La apuesta en contenido y forma de Yo capitán ( Io capitano, 2023), del italiano Matteo Garrone, es arriesgada. Reconocido por el duro realismo con que señaló en Gomorra (2008), según la novela homónima de investigación de Roberto Saviano, los abusos de la mafia siciliana y la explotación de trabajadores inmigrantes en situación ilegal, el realizador tuvo posteriormente una trayectoria fílmica bastante desigual, oscilando entre la brutalidad de una cinta como Dogman (2018) y el mundo barroco relamido del Pinocho (2019), película estelarizada por el cómico sentimental Robert Begnini. Lo que ahora acomete en su nueva cinta, ganadora del León de Plata al mejor director en el Festival Internacional de Cine de Venecia, es el recuento de las tribulaciones que padecen Seydoux (Seydoux Sarr) y su primo Moussa (Moustapha Fall), dos adolescentes senegaleses de 16 años, quienes deciden emprender un largo recorrido de Senegal a Libia, atravesando el desierto de Sahara, para llegar a Europa y triunfar como cantantes.
El primer riesgo a que hizo y sigue haciendo frente el realizador Garrone fue que su película fuese mal interpretada, de cabo a rabo. Primero por ser obra y escritura de un europeo intentando restituir, de modo muy gráfico, por momentos descarnado, y con algunos toques de realismo mágico, una experiencia tan desoladora como la travesía de inmigrantes menesterosos en busca de mejores condiciones de vida. Hablada en su casi totalidad en la lengua senegalesa wolof e interpretada por actores no profesionales, la cinta adopta el punto de vista del joven Seydoux, a través de quien los espectadores van descubriendo el engranaje de explotación y violencia a que son sometidos los candidatos al viaje clandestino por medio de varias naciones africanas. Todo inicia con las advertencias airadas, a la postre sin efecto, hechas por una madre y por otras personas a los adolescentes para que renuncien a una odisea plagada de peligros y en la que miles de personas han dejado la vida. Viene luego la acción casi coordinada de traficantes y mafiosos que después de pretender brindar una ayuda indispensable, buscan por todos los medios despojar a los nómadas de su escaso capital y de sus pertenencias.

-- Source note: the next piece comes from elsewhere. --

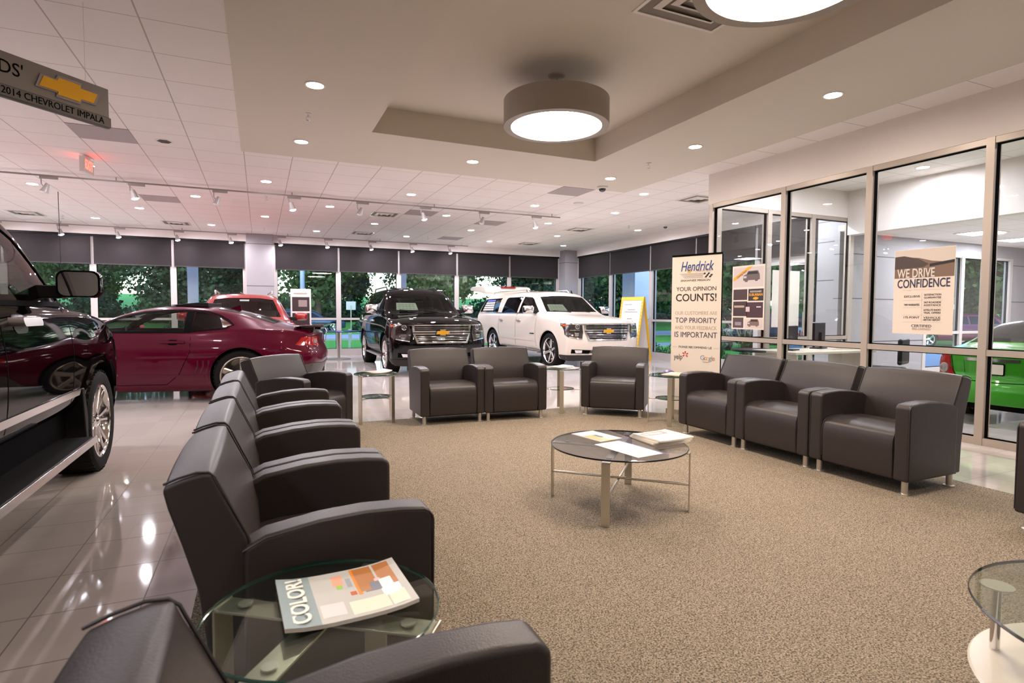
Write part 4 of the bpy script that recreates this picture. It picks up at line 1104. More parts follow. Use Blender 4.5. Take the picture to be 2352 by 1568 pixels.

El joven Seydoux tiene en contra suya su candidez desprovista de picardía volteriana, su voluntad altruista de sacrificarse por el bienestar ajeno, sobre todo por el de su entrañable primo, a quien invariablemente llama hermano, más para significar vínculos de solidaridad que meros lazos sanguíneos. Muestra de ese desprendimiento moral es una escena en la que luego de verse obligado, para sobrevivir, a abandonar moribunda a una mujer madura en el desierto, ésta vuelve milagrosamente a la vida para soliviantar la culpa del joven, flotando ahora por encima de su cabeza como una figura protectora de maternidad sustituta, en lo que semeja una alucinación producida por el desierto calcinante. Otra imagen similar se presenta en una mazmorra de tortura, aportando a la historia un elemento fantástico, pretendidamente balsámico, que abre un flanco inoportuno para que esa presentación caprichosa pueda interpretarse como una dulcificación o trivialización de realidades más duras en una odisea global por lo general decepcionante o funesta. A Mateo Garrone no parece interesarle profundizar aquí sobre las causas de dicha migración, ni exhibir tampoco la suerte final de sus protagonistas una vez llegados a la tierra prometida europea. Estudia con sensibilidad mayor la capacidad del joven Seydoux de alcanzar una madurez moral a través del viaje, mostrando su resistencia a la deshumanización que de éste pudiera derivarse. Astuta combinación de relato de aventuras y parábola moral la de esta coproducción ítalo-franco-belga que de modo emotivo aborda lo social desde la esfera más íntima, como ya lo habían hecho en México el documentalista de La frontera infinita (Juan Manuel Sepúlveda, 2007) o el director de La jaula de oro (Diego Quemada-Diez, 2013).